In their fourth Assignment of Error, defendants argue that the trial court erred in allowing the jury to consider the benefits to their property in determining damages. Although I find no constitutional infirmity in our statutory scheme for measuring damages in a Chapter 136 condemnation action, I also note that defendants did not object to the jury charge of the trial court relating to calculation of damages. Prior to submission of the case to the jury, the trial court held a charge conference and explained to counsel that it would be using section 835.12 of the Pattern Jury Instructions, “which is the eminent domain, partial taking by the DOT and I will include the benefit portion of that charge.” Defendants did not object to the use of the pattern instruction, and asked only that the trial court use section 101.25 on expert witnesses, and section 101.30, dealing with interested witnesses.

The trial court then charged the jury, among other things, that in determining defendants’ damages it might consider “any general or special benefits resulting from the utilization of the part [of the property] taken for public use.” After completion of the charge, the trial court asked counsel in the absence of the jury whether they had objections, changes, additions, or deletions to the charge. Counsel for *353the defendants answered that they did not. It appears that defendants cannot now assign error to any portion of the jury charge, particularly to those portions in which the trial court instructed the jury on the measure of damages. N.C.R. App. P. 10(2).

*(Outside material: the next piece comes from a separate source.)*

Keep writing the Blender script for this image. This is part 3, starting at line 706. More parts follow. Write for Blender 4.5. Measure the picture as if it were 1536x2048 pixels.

While I agree that the defendants are entitled to a new trial for reasons set out in our prior opinion in this case, and in Section I of the majority opinion, I dissent from that portion of the majority opinion which would declare N.C. Gen. Stat. § 136-112(1) unconstitutional for reasons not properly before us. In any event, we are not justified in declaring invalid this enactment of our legislature, its unconstitutionality not being “plainly and clearly the case.” Glenn v. Board of Education of Mitchell County, et. al., 210 N.C. 525, 187 S.E. 781 (1936).